Not only did the Savior command that all nations should enter the Church, but He also decreed the Church to be a means of salvation without which no one can enter the kingdom of eternal glory.
In His infinite mercy God has willed that the effects, necessary for one to be saved, of those helps to salvation which are directed toward man's final end, not by intrinsic necessity, but only by divine institution, can also be obtained in certain circumstances when those helps are used only in desire and longing. This we see clearly stated in the Sacred Council of Trent, both in reference to the sacrament of regeneration and in reference to the sacrament of penance (Denzinger, nn. 797, 807).
The same in its own degree must be asserted of the Church, in as far as she is the general help to salvation. Therefore, that one may obtain eternal salvation, it is not always required that he be incorporated into the Church actually as a member, but it is necessary that at least he be united to her by desire and longing.
However, this desire need not always be explicit, as it is in catechumens; but when a person is involved in invincible ignorance God accepts also an implicit desire, so called because it is included in that good disposition of soul whereby a person wishes his will to be conformed to the will of God.
These things are clearly taught in that dogmatic letter which was issued by the Sovereign Pontiff, Pope Pius XII, on June 29, 1943, On the Mystical Body of Jesus Christ (AAS, Vol. 35, an. 1943, p. 193 ff.). For in this letter the Sovereign Pontiff clearly distinguishes between those who are actually incorporated into the Church as members, and those who are united to the Church only by desire.
Discussing the members of which the Mystical Body is-composed here on earth, the same august Pontiff says: "Actually only those are to be included as members of the Church who have been baptized and profess the true faith, and who have not been so unfortunate as to separate themselves from the unity of the Body, or been excluded by legitimate authority for grave faults committed."
Toward the end of this same encyclical letter, when most affectionately inviting to unity those who do not belong to the body of the Catholic Church, he mentions those who "are related to the Mystical Body of the Redeemer by a certain unconscious yearning and desire," and these he by no means excludes from eternal salvation, but on the other hand states that they are in a condition "in which they cannot be sure of their salvation" since "they still remain deprived of those many heavenly gifts and helps which can only be enjoyed in the Catholic Church" (AAS, 1. c., p. 243). With these wise words he reproves both those who exclude from eternal salvation all united to the Church only by implicit desire, and those who falsely assert that men can be saved equally well in every religion (cf. Pope Pius IX, Allocution, Singulari quadam, in Denzinger, n. 1641 ff.; also Pope Pius IX in the encyclical letter, Quanto conficiamur moerore, in Denzinger, n. 1677).
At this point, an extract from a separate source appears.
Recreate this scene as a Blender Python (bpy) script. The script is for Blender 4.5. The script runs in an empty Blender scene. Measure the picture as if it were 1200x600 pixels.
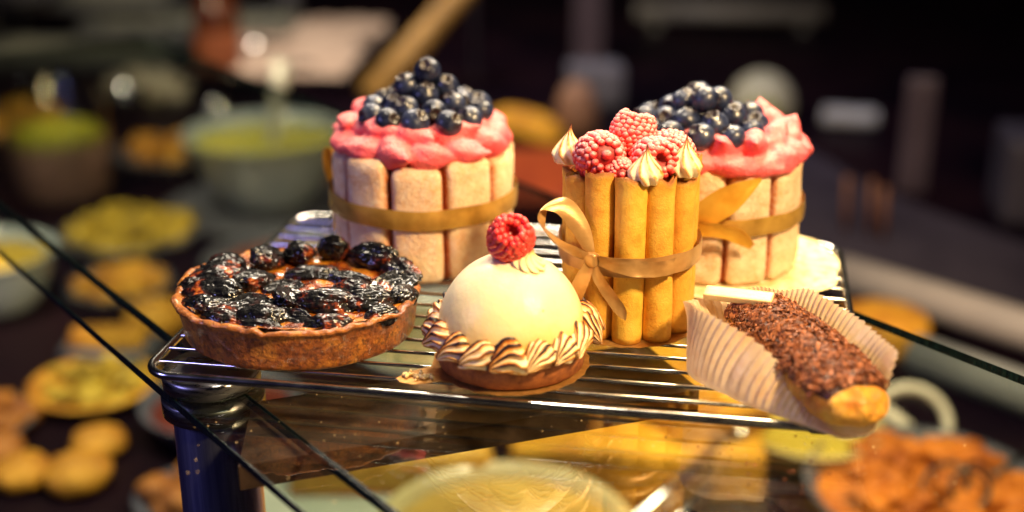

But it must not be thought that any kind of desire of entering the Church suffices that one may be saved. It is necessary that the desire by which one is related to the Church be animated by perfect charity. Nor can an implicit desire produce its effect, unless a person has supernatural faith: "For he who comes to God must believe that God exists and is a rewarder of those who seek Him" (Heb. 11:6). The Council of Trent declares (Session VI, chap. 8): "Faith is the beginning of man's salvation, the foundation and root of all justification, without which it is impossible to please God and attain to the fellowship of His children" (Denzinger, n. 801).